A recordação não tem apenas que ser exacta; tem que ser também feliz; é preciso que o aroma do vivido esteja preservado, antes de selar-se a garrafa da recordação. Tal como a uva não deve ser pisada em qualquer altura, tal como o tempo que faz no momento de esmagá-la tem grande influência no vinho, também o que foi vivido não está em qualquer momento ou em qualquer circunstância pronto para ser recordado ou pronto para dar entrada na interioridade da recordação. 

Recordar não é de modo algum o mesmo que lembrar. Por exemplo, alguém pode lembrar-se muito bem de um acontecimento, até ao mais ínfimo pormenor, sem contudo dele ter propriamente recordação. A memória é apenas uma condição transitória. Por intermédio da memória o vivido apresenta-se à consagração da recordação. 

A diferença é reconhecível logo nas diferentes idades da vida. O ancião perde a memória, que aliás é a primeira capacidade a perder-se. Contudo, o ancião tem em si algo de poético; de acordo com a representação popular ele é profeta, é divinamente inspirado. A recordação é afinal também a sua melhor força, a sua consolação: consola-o com esse alcance da visão poética. 
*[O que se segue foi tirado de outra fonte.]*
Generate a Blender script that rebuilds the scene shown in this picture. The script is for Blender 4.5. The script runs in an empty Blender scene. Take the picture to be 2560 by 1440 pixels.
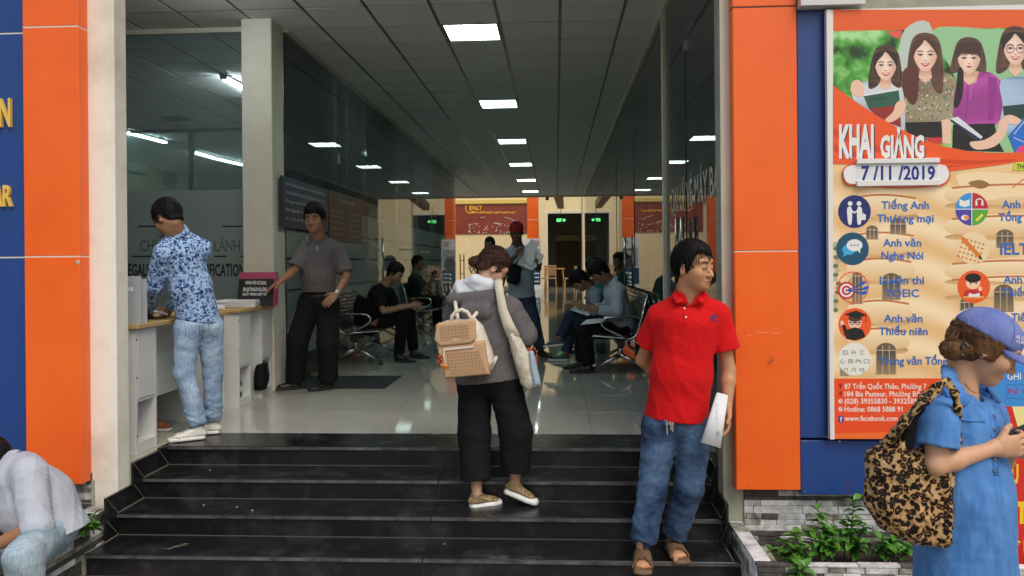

A infância, pelo contrário, possui em grau elevado a memória e a facilidade de apreensão, mas não tem o dom da recordação. Em vez de dizer-se «a idade não esquece o que a juventude aprende», poder-se-ia talvez dizer: «o que a criança retém na memória, recorda-se o ancião». Os óculos do velho são feitos para ver ao perto. Se na juventude é preciso usar óculos, as lentes servem para ver ao longe, pois que à juventude falta a força da recordação, que consiste em afastar, em pôr à distância. Mas a recordação feliz da velhice tanto quanto a feliz capacidade de apreensão da criança são dom da natureza, uma graça que concede a sua preferência aos dois períodos mais desprotegidos da vida, que contudo, em certo sentido, são também os mais felizes. Mas é também por isso que a recordação, tal como a memória, é por vezes apenas detentora de casualidades.